Le gouvernement reste muet face aux alertes incessantes visant à demander des réquisitions de logements vacants

Dans son dernier long speech présidentiel, devant la quasi-totalité des ministres et un parterre de journalistes pour le moins peu offensifs, aucun mot n’a été prononcé sur la crise du logement, et aucune mesure n’a été annoncée sur les constructions et possibilités de réquisition des logements vides.

Par contre, des familles entières sont déplacées des centres d’hébergement d’urgence pour laisser la place aux touristes, 2000 logements CROUS d’étudiants sont réquisitionnés le temps des épreuves pour les athlètes, et des migrants sans-abris sont déplacés en dehors de l’Île-de-France. Et, histoire de parachever leur œuvre, le gouvernement a fait adopter en douce cet été un décret pour faciliter la location de surfaces jugées impropres à l’habitation. Comprenez : nouveau cadeau fait aux marchands de sommeil.

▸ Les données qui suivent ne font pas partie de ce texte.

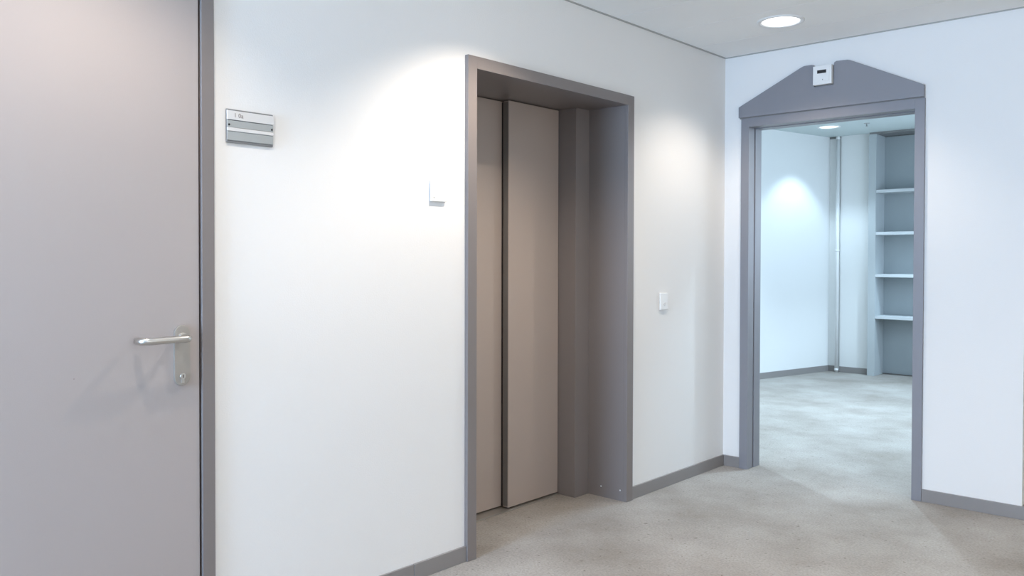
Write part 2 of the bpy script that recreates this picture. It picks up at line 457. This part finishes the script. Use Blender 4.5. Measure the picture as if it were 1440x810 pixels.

En revanche, soyez rassurés : les enfants porteront l’uniforme à l’école, le SNU deviendra peu à peu obligatoire, l’instruction civique sera remise au cœur des programmes scolaires, le réarmement démographique sera mis en place, et les actionnaires pourront continuer à se gaver sur notre dos autant qu’ils le souhaiteront. 

Vivement que tous ces parasites dégagent loin d’ici.